* GIVEN TASK
Pictures stay out of the copy. Repeat exactly the lines from the first entry below through the line that contains "stuff('jelly_beans', 'mixed jelly", and nothing beyond.

* Scene script records
"""

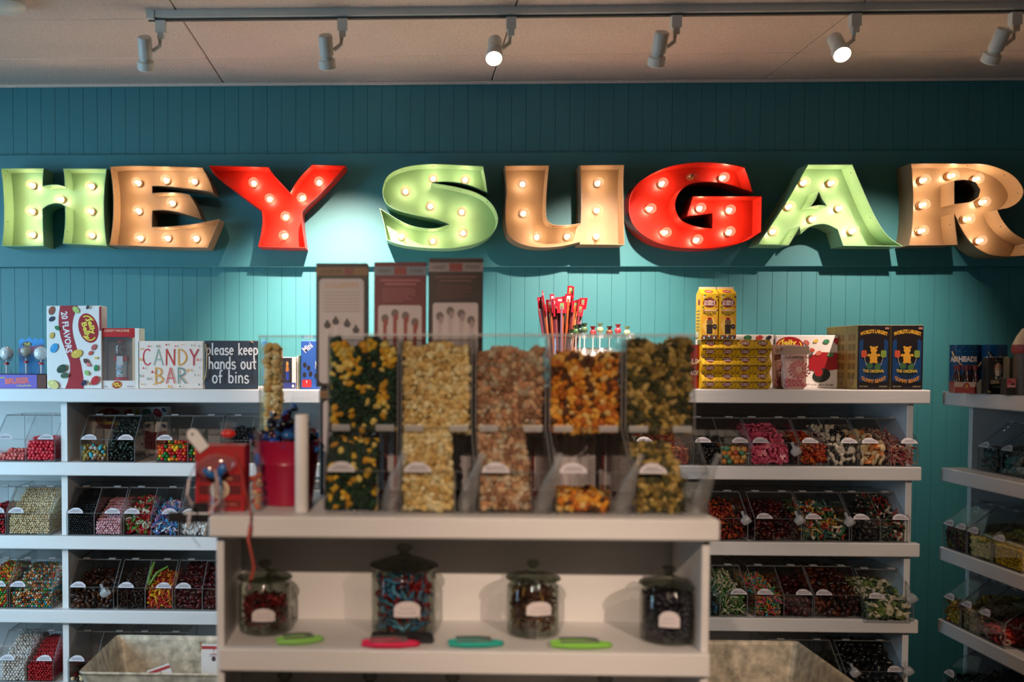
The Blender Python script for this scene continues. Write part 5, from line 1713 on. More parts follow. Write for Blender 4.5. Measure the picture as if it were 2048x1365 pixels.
jb_oval(p, 0, .013, .0165, .0115, .15)
p.rect(-w_ * .45, .006, -w_ * .28, .009, C(150, 150, 160))
p.rect(w_ * .28, .006, w_ * .45, .009, C(150, 150, 160))
p.put('printed_face', r_, (0, -.0003, 0))
gm = thing('candy_machine', 'small red and white candy machine inside the window box', 'candy machine', (r_.location.x + .004, SY + .057, ZT + .0272))
MB().lathe([(.001, 0), (.024, 0), (.024, .006), (.019, .010), (.001, .010)], 20, col=C(205, 30, 30)).build('base', 'col', gm, True)
MB().lathe([(.0175, .0105), (.0175, .062), (.001, .062), (.001, .0105)], 20, col=C(205, 215, 225)).build('body', 'col', gm, True)
MB().box(-.021, -.016, .0625, .021, .016, .0785, col=C(185, 24, 30)).build('collar', 'col', gm)
p = Print()
p.rect(-.010, .046, .010, .078, C(225, 222, 220))
p.ell(0, .035, .008, .010, C(160, 190, 205))
for i in range(14):
    p.ell(rng.uniform(-.013, .013), rng.uniform(.014, .05), .0022, .0022, C(*rng.choice([(190, 70, 60), (60, 120, 190), (60, 140, 90), (220, 160, 80)])), n=8)
p.put('chute_door', gm, (0, -.0186, 0))
MB().lathe([(.012, .079), (.022, .084), (.026, .098), (.023, .113), (.012, .121), (.001, .122)], 20).build('globe', 'film', gm, True)
MB().lathe([(.001, .132), (.008, .130), (.013, .124), (.013, .1222), (.001, .1222)], 16, col=C(190, 24, 30)).build('cap', 'col', gm, True)
stuff('jelly_beans', 'mixed jelly beans in the globe of the boxed candy machine', 'candy', [(rng.uniform(-.013, .013), rng.uniform(-.012, .012), rng.uniform(.087, .108)) for _ in range(50)], 'bean', .0034, [C(190, 90, 50), C(210, 160, 90), C(120, 60, 40), C(170, 30, 40)], gm.location, 0)

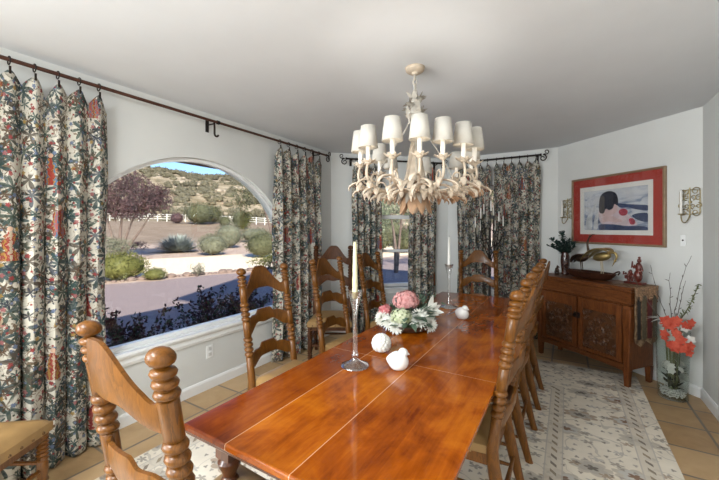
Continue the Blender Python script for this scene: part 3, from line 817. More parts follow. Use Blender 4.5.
# ------------------------------------------------------------------ chandelier
M['cream'] = plain('cream_washed_carving', (0.50, 0.415, 0.32), 0.55, 0, 0.22, 18, 0.3)
M['tan'] = plain('tan_washed_carving', (0.44, 0.275, 0.165), 0.55, 0, 0.3, 14, 0.3)
M['greycream'] = plain('grey_cream_carving', (0.43, 0.395, 0.34), 0.6, 0, 0.2, 16, 0.3)
M['shade'] = translucent('linen_lamp_shade', (0.53, 0.50, 0.445), 0.05)
M['sleeve'] = plain('white_candle_sleeve', (0.85, 0.82, 0.76), 0.5, 0, 0.02)
def emis(name, color, s):
    t = NT(name); t.set(color, 0.4); t.bsdf.inputs['Emission Color'].default_value = (*color, 1); t.bsdf.inputs['Emission Strength'].default_value = s; return t.mat
M['bulb'] = emis('warm_bulb', (1.0, 0.86, 0.66), 7.0)
ARMS = [(.226, -.50), (.094, -.545), (-.09, -.475), (-.185, -.40), (-.235, -.06), (-.285, .22), (-.12, .52), (.15, .46), (.335, .14), (.413, -.12), (.385, -.26), (.312, -.39)]
chx, chy = -0.87, 2.168
chn = thing('chandelier', 'cream carved leaf chandelier with twelve small linen shades hanging over the table', 'chandelier', (chx, chy, 0))
def strap(b, pts, w0, w1, th):
    n = len(pts); b.tube(pts, [w0+(w1-w0)*(i/(n-1)) for i in range(n)], 6, th)
def make_chandelier():
    rng = random.Random(11)
    b = MB(); b.lathe([(0.004, 2.522), (0.02, 2.524), (0.024, 2.536), (0.052, 2.542), (0.062, 2.552), (0.060, 2.562), (0.066, 2.5695)], seg=28); b.build('canopy', M['cream'], chn)
    b = MB()                                      # links between canopy and the crown
    for i in range(5):
        z = 2.512-i*0.036; ax = Vector((1, 0, 0)) if i % 2 else Vector((0, 1, 0))
        b.tube([Vector((0, 0, z))+ax*(0.013*math.cos(a))+Vector((0, 0, 0.024*math.sin(a))) for a in [2*PI*k/12 for k in range(13)]], 0.0045, 6)
    b.build('chain', M['greycream'], chn)
    b = MB(); b.lathe([(0.014, 2.215), (0.046, 2.228), (0.062, 2.248), (0.052, 2.27), (0.034, 2.30), (0.030, 2.33), (0.014, 2.38)], seg=20)
    for k in range(44):
        a = rng.uniform(0, 2*PI); z = rng.uniform(2.225, 2.37); r = 0.046+0.02*(2.36-z)/0.12
        d = Vector((math.cos(a), math.sin(a), rng.uniform(0.2, 1.2)))
        b.leaf((r*0.6*math.cos(a), r*0.6*math.sin(a), z), d, rng.uniform(0.035, 0.058), 0.036, curl=rng.uniform(-0.6, 0.7), n=4)
    for k in range(3):
        a = 2.1*k; b.tube([Vector((math.cos(a)*0.03, math.sin(a)*0.03, 2.25))+Vector((math.cos(a), math.sin(a), 0))*(0.02*math.sin(q))+Vector((0, 0, -0.03+0.03*math.cos(q))) for q in [PI*2*j/10 for j in range(11)]], 0.006, 6)
    b.build('crown', M['greycream'], chn)
    b = MB()                                      # central shaft
    b.lathe([(0.012, 1.60), (0.030, 1.63), (0.030, 1.66), (0.050, 1.70), (0.065, 1.74), (0.050, 1.78), (0.060, 1.83), (0.054, 1.93), (0.028, 2.03), (0.016, 2.06), (0.030, 2.075), (0.012, 2.09), (0.010, 2.24)], seg=18)
    for k in range(5):
        a = 2*PI*k/5
        pts = [(0.060*math.cos(a+1.2*t)*(1-0.62*t), 0.060*math.sin(a+1.2*t)*(1-0.62*t), 1.79+0.28*t) for t in [i/8 for i in range(9)]]
        b.tube(pts, [0.028*(1-0.8*i/8)+0.003 for i in range(9)], 8, 0.6)
    b.build('shaft', M['cream'], chn, sharp=60)
    for k in range(4):                            # thin vines from the crown to the arms
        a = 0.5+k*PI/2; ex, ey = 0.30*math.cos(a), 0.38*math.sin(a); b = MB()
        b.tube(bez((0.03*math.cos(a), 0.03*math.sin(a), 2.25), (0.06*math.cos(a), 0.06*math.sin(a), 2.10), (ex*0.5, ey*0.5, 2.06), (ex*0.85, ey*0.85, 1.80), 14), 0.0042, 6); b.build('vine', M['greycream'], chn)
    b = MB()                                      # big leaves wrapping the hub
    for k in range(14):
        a = 2*PI*k/14+rng.uniform(-.1, .1); L = rng.uniform(0.15, 0.20)
        d = Vector((math.cos(a), math.sin(a), 0))
        pts = bez(d*0.035+Vector((0, 0, 1.79)), d*0.10+Vector((0, 0, 1.83)), d*(L+0.02)+Vector((0, 0, 1.79)), d*(L*0.95)+Vector((0, 0, 1.70)), 8)
        b.tube(pts, [0.010, 0.022, 0.028, 0.030, 0.027, 0.022, 0.016, 0.010, 0.003], 8, 0.28)
    b.build('leaf_collar', M['cream'], chn)
    b = MB()                                      # drooping blossom below
    for k in range(9):
        a = 2*PI*k/9; d = Vector((math.cos(a), math.sin(a), 0)); kk = rng.uniform(0.8, 1.1)
        pts = bez(d*0.02+Vector((0, 0, 1.745)), d*0.10+Vector((0, 0, 1.73)), d*0.085*kk+Vector((0, 0, 1.64)), d*0.115*kk+Vector((0, 0, 1.592)), 8)
        b.tube(pts, [0.010, 0.024, 0.032, 0.036, 0.036, 0.034, 0.028, 0.018, 0.004], 8, 0.25)
    b.build('hanging_blossom', M['tan'], chn)
    b = MB()
    for k in range(10):
        a = 2*PI*(k+.5)/10; d = Vector((math.cos(a), math.sin(a), 0))
        pts = bez(d*0.03+Vector((0, 0, 1.77)), d*0.13+Vector((0, 0, 1.765)), d*0.10+Vector((0, 0, 1.70)), d*0.15+Vector((0, 0, 1.655)), 8)
        b.tube(pts, [0.008, 0.018, 0.026, 0.028, 0.026, 0.022, 0.016, 0.010, 0.003], 8, 0.28)
    b.build('leaf_skirt', M['greycream'], chn)
    shp = MB(); n = 24
    for r0, r1 in ((0.0555, 0.0405),):
        o0 = [shp.pt((r0*math.cos(2*PI*k/n), r0*math.sin(2*PI*k/n), 0)) for k in range(n)]; o1 = [shp.pt((r1*math.cos(2*PI*k/n), r1*math.sin(2*PI*k/n), 0.122)) for k in range(n)]
        for k in range(n): shp.face(o0[k], o0[(k+1) % n], o1[(k+1) % n], o1[k])
    for i, (x, y) in enumerate(ARMS):
        R = math.hypot(x, y); d = Vector((x/R, y/R, 0)); sd = Vector((-d.y, d.x, 0)); up = Vector((0, 0, 1)); zt = 1.868
        b = MB()
        pts = bez(d*0.04+up*1.755, d*(0.55*R)+up*1.70, d*(R+0.085)+up*1.695, d*R+up*zt, 20)
        b.tube(pts, [0.013-0.006*k/20 for k in range(21)], 8)
        q = pts[12]; b.tube(spiral(q+up*0.045, 0.045, 0.012, -PI/2, -1.1, 18, d, up), [0.0065-0.003*k/18 for k in range(19)], 6)
        arm = b.build('arm', M['cream'], chn)
        b = MB()
        for j in range(9):                        # curling leaves along the arm
            p = pts[3+int(j*1.6)]; s = 1 if j % 2 else -1; L = rng.uniform(0.065, 0.105)
            o = (d*rng.uniform(0.5, 1.1)+sd*s*rng.uniform(0.5, 1.0)).normalized()
            lift = rng.uniform(-0.6, 0.7)
            c = bez(p, p+o*L*0.6+up*0.035*lift, p+o*L*1.05-up*0.035+d*0.02, p+o*L*0.8+up*(0.03*lift-0.055)+d*0.01, 7)
            b.tube(c, [0.007, 0.013, 0.0165, 0.017, 0.015, 0.011, 0.007, 0.002], 7, 0.45)
        b.build('leaf_spray', M['tan'] if i in (5, 7, 8) else M['cream'], arm)
        b = MB()
        for k in range(8):
            a = 2*PI*k/8; dd = Vector((math.cos(a), math.sin(a), 0))
            b.leaf(d*R+up*(zt-0.002), dd+up*0.12, 0.052, 0.036, curl=0.28, n=4)
        b.lathe([(0.006, zt-0.012), (0.018, zt-0.004), (0.020, zt+0.004), (0.014, zt+0.010)], (x, y, 0), 12)
        b.build('bobeche', M['cream'], arm, solid=0.002)
        b = MB(); b.lathe([(0.0125, zt+0.004), (0.0125, zt+0.098)], (x, y, 0), 14); b.build('candle_sleeve', M['sleeve'], arm)
        b = MB(); b.lathe([(0.006, zt+0.096), (0.008, zt+0.105), (0.014, zt+0.125), (0.012, zt+0.145), (0.003, zt+0.170)], (x, y, 0), 12); b.build('bulb', M['bulb'], arm)
        s = MB(); s.v = [(v[0]+x, v[1]+y, v[2]+1.952) for v in shp.v]; s.f = list(shp.f); s.m = list(shp.m)
        s.build('shade', M['shade'], arm, solid=0.0016)
        l = add_light('bulb_light', 'POINT', (x, y, zt+0.135), (0, 0, 0), 1.05, (1.0, 0.95, 0.89)); l.data.shadow_soft_size = 0.018; l.parent = arm
make_chandelier()

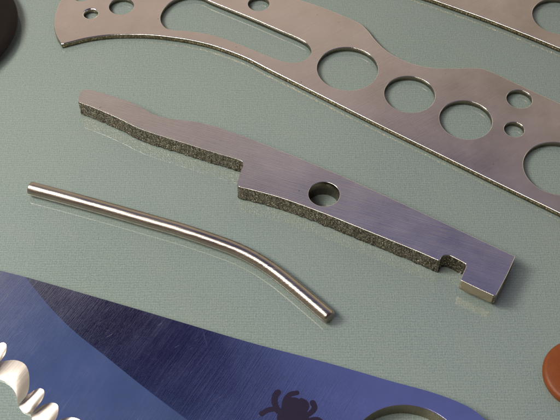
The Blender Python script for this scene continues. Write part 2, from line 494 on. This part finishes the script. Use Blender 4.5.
# outer wall down to the mat, its foot pulled in a hair; a thin polished rim
lowset = {(round(p.x, 5), round(p.y, 5)) for p in low}
nO = len(outline)
for i in range(nO):
    a, b = outline[i], outline[(i+1) % nO]
    if (round(a.x, 5), round(a.y, 5)) in lowset and (round(b.x, 5), round(b.y, 5)) in lowset: continue
    q = [bm.verts.new((a.x, a.y, .004)), bm.verts.new((b.x, b.y, .004)), bm.verts.new((b.x, b.y, hb(b.x, b.y))), bm.verts.new((a.x, a.y, hb(a.x, a.y)))]
    bm.faces.new(q).material_index = 1
wall(bm, [(bhole, .004), (bhole, ZK-.012), (inset(ccw(bhole), -.0), ZK-.004), (inset(ccw(bhole), -.010), ZK+.0006)], [2, 2, 1], True)
def resample(l, n):
    s = [0]
    for i in range(1, len(l)): s.append(s[-1]+(l[i]-l[i-1]).length)
    out = []; j = 0
    for k in range(n):
        t = s[-1]*k/(n-1)
        while j < len(l)-2 and s[j+1] < t: j += 1
        d = s[j+1]-s[j]; out.append(l[j].lerp(l[j+1], (t-s[j])/d if d else 0))
    return out
for u, l in patches:
    nn = 40; u = resample(u, nn); l = resample(l, nn); rows_ = 10; G = []
    for k in range(rows_+1):
        t = k/rows_; row = []
        for i in range(nn):
            p = u[i].lerp(l[i], t); za = hb(u[i].x, u[i].y); z = za+(ZE-za)*(1-(1-t)**1.15)
            row.append(bm.verts.new((p.x, p.y, z)))
        G.append(row)
    for k in range(rows_):
        for i in range(nn-1):
            f = bm.faces.new([G[k][i], G[k+1][i], G[k+1][i+1], G[k][i+1]]); f.smooth = True; f.material_index = 3
    foot = [bm.verts.new((p.x, p.y, .004)) for p in l]
    for i in range(nn-1):
        bm.faces.new([G[-1][i], foot[i], foot[i+1], G[-1][i+1]]).material_index = 1
o = link('blade_body', bm, [m_blade, m_rim, m_hole, m_scallop]); o.parent = blade
o.matrix_parent_inverse = blade.matrix_world.inverted()
tag(blade, 'large serrated knife blade reflecting blue, with a dark spider etched beside its round hole', 'knife blade')

# etched spider emblem
bm = bmesh.new(); ZS = ZK+.0012
def blobpoly(pts):
    l = ccw(pts); wall(bm, [(l, ZK-.0005), (l, ZS)], [0], smooth=False); fill(bm, [l], lambda x, y: ZS, 0)
def stroke(pts, w0, w1):
    l = px_loop(pts, ZS, .015, False); n = len(l); a = []; b = []
    for i in range(n):
        t = (l[min(i+1, n-1)]-l[max(0, i-1)]).normalized(); nn = Vector((-t.y, t.x)); ww = (w0+(w1-w0)*i/(n-1))*.43*.0125
        a.append(l[i]+nn*ww); b.append(l[i]-nn*ww)
    t = (l[-1]-l[-2]).normalized(); nn = Vector((-t.y, t.x)); r_ = w1*.43*.0125
    cap = [l[-1]+nn*r_*math.cos(q)+t*r_*math.sin(q) for q in [math.pi*k/10 for k in range(1, 10)]]
    return a+cap+b[::-1]
def ell(px, py, rx, ry, n=40, rot=0):
    c = at(px, py, ZS); r1 = rx*.0125; r2 = ry*.0125/.88
    return [Vector((c.x+r1*math.cos(t)*math.cos(rot)-r2*math.sin(t)*math.sin(rot), c.y+r1*math.cos(t)*math.sin(rot)+r2*math.sin(t)*math.cos(rot))) for t in [2*math.pi*k/n for k in range(n)]]
shapes = [ell(293, 419, 15, 15), ell(293.5, 406, 9, 8), ell(302.5, 406, 6.5, 6.5), ell(291, 401.5, 5, 4), ell(301.5, 402, 3.6, 3.6), ell(292, 445, 19, 17),
 stroke([(279,413),(275,404),(275,397),(277.8,392.5)], 6.5, 7.5), stroke([(284,409),(285.5,400),(290,394.5),(297,392.8)], 6.5, 5.5),
 stroke([(306,416),(311,412.5),(314.5,408),(312.8,403)], 5.5, 7), stroke([(283,415),(275,409.5),(268,410),(261.5,413.8)], 6, 6),
 stroke([(306,422),(312,419.5),(319,420),(323,426)], 5, 6), stroke([(282,424),(270,424),(262,430)], 6, 6)]
for i, s in enumerate(shapes):
    ZS = ZK+.0012+.00012*i
    blobpoly(s)
o = link('spider_emblem', bm, m_etch); o.parent = blade; o.matrix_parent_inverse = blade.matrix_world.inverted()

# ------------------------------------------------------------------ round pieces cut by the frame
def lathe(name, c, prof, mats, mis, n=128, squash=1.0):
    bm = bmesh.new()
    wall(bm, [([Vector((c.x+r*math.cos(2*math.pi*i/n), c.y+r*squash*math.sin(2*math.pi*i/n))) for i in range(n)], z) for r, z in prof], mis)
    r, z = prof[-1]
    fill(bm, [[Vector((c.x+r*math.cos(2*math.pi*i/n), c.y+r*squash*math.sin(2*math.pi*i/n))) for i in range(n)]], lambda x, y: z, mis[-1])
    r0, z0 = prof[0]
    fill(bm, [[Vector((c.x+r0*math.cos(2*math.pi*i/n), c.y+r0*squash*math.sin(2*math.pi*i/n))) for i in range(n)]], lambda x, y: z0, mis[-1], True)
    finish(bm)
    return link(name, bm, mats)
c = at(-76, 27, .15); rb = (at(17, 27, .15)-at(-76, 27, .15)).length
o = lathe('plastic_disc', c, [(rb*.80, .004), (rb*.90, .03), (rb*.965, .085), (rb*.99, .12), (rb, .14), (rb*.996, .155), (rb*.985, .163), (rb*.90, .172)], [m_black, m_rim], [0, 0, 0, 0, 0, 0, 0, 0])
tag(o, 'glossy black rounded plastic piece cropped by the upper left corner, thin bright rim', 'plastic part')
c = at(583, 373, .12); rr_ = (at(543.5, 373, .12)-at(583, 373, .12)).length
o = lathe('red_washer', c, [(rr_*.93, .004), (rr_*.985, .03), (rr_, .07), (rr_*.99, .10), (rr_*.96, .125), (rr_*.90, .14), (rr_*.5, .15)], [m_red], [0]*7)
tag(o, 'rust red round washer cropped by the right edge, right of the blade', 'washer')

"""

* FINISHED TASK
The Blender Python script for this scene continues. Write part 5, from line 1713 on. More parts follow. Write for Blender 4.5. Measure the picture as if it were 2048x1365 pixels.
jb_oval(p, 0, .013, .0165, .0115, .15)
p.rect(-w_ * .45, .006, -w_ * .28, .009, C(150, 150, 160))
p.rect(w_ * .28, .006, w_ * .45, .009, C(150, 150, 160))
p.put('printed_face', r_, (0, -.0003, 0))
gm = thing('candy_machine', 'small red and white candy machine inside the window box', 'candy machine', (r_.location.x + .004, SY + .057, ZT + .0272))
MB().lathe([(.001, 0), (.024, 0), (.024, .006), (.019, .010), (.001, .010)], 20, col=C(205, 30, 30)).build('base', 'col', gm, True)
MB().lathe([(.0175, .0105), (.0175, .062), (.001, .062), (.001, .0105)], 20, col=C(205, 215, 225)).build('body', 'col', gm, True)
MB().box(-.021, -.016, .0625, .021, .016, .0785, col=C(185, 24, 30)).build('collar', 'col', gm)
p = Print()
p.rect(-.010, .046, .010, .078, C(225, 222, 220))
p.ell(0, .035, .008, .010, C(160, 190, 205))
for i in range(14):
    p.ell(rng.uniform(-.013, .013), rng.uniform(.014, .05), .0022, .0022, C(*rng.choice([(190, 70, 60), (60, 120, 190), (60, 140, 90), (220, 160, 80)])), n=8)
p.put('chute_door', gm, (0, -.0186, 0))
MB().lathe([(.012, .079), (.022, .084), (.026, .098), (.023, .113), (.012, .121), (.001, .122)], 20).build('globe', 'film', gm, True)
MB().lathe([(.001, .132), (.008, .130), (.013, .124), (.013, .1222), (.001, .1222)], 16, col=C(190, 24, 30)).build('cap', 'col', gm, True)
stuff('jelly_beans', 'mixed jelly beans in the globe of the boxed candy machine', 'candy', [(rng.uniform(-.013, .013), rng.uniform(-.012, .012), rng.uniform(.087, .108)) for _ in range(50)], 'bean', .0034, [C(190, 90, 50), C(210, 160, 90), C(120, 60, 40), C(170, 30, 40)], gm.location, 0)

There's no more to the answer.